[Isabel] Caudillo’s is a true American immigrant tale. She came to the United States in 2001 from Mexico City with nothing except a love of cooking. At home she would prepare traditional foods such as stews, beans and rice, and her mother’s mole verde that reminded her of home. A San Francisco community group helped her open a small stand in the Noe Valley Farmers Market, but the low profit margins made it impossible for her to grow.
An industrial steamer, which she needed to make her tamales, cost $1,400, far more than Caudillo had saved. Through a friend, she heard about the Mission Asset Fund (MAF), a community nonprofit organization headed by José Quiñonez *98 that administers “lending circles,” small person-to-person savings groups, to help low-income people put aside money and build credit.
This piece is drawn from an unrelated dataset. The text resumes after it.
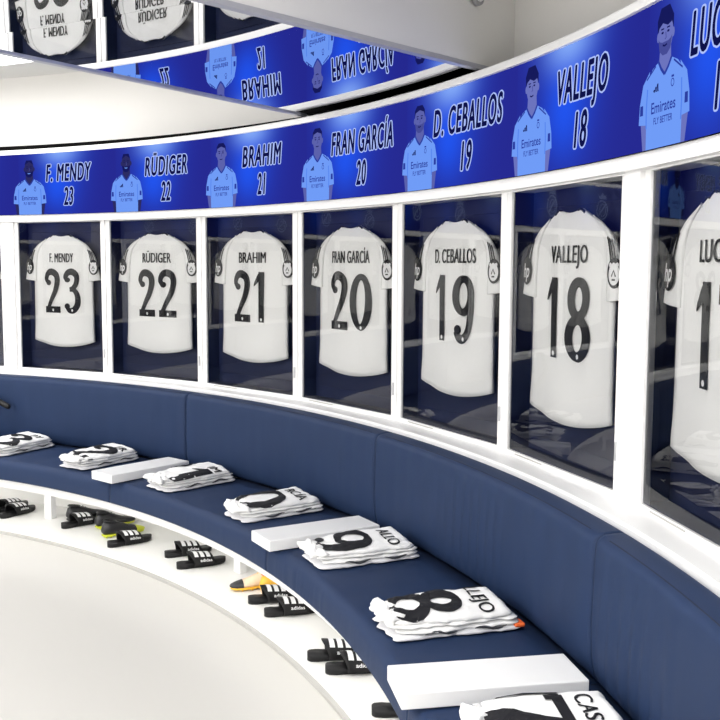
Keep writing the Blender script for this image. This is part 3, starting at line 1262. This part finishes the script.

Not only was Caudillo able to save enough to buy a steamer, but by reporting her lending-circle payments to credit agencies, the MAF made it possible for her to build a high credit score, which in turn enabled her to obtain a bank loan she used to open her second location.
“Lending circles were our first financial door,” Caudillo says in a testimonial on the organization’s website. “They gave me access to loans to open my own restaurant, which is something I never could have imagined. But more important than that, they helped me learn to manage the financial system to open even more opportunities in the future.”
Quiñonez, a soft-spoken man with a trim salt-and-pepper beard, was brought to the United States illegally when he was a child and grew up poor. Today he has a community organizer’s gift for phrasemaking. He often reasons by antitheses, one of which is this: Being poor is expensive.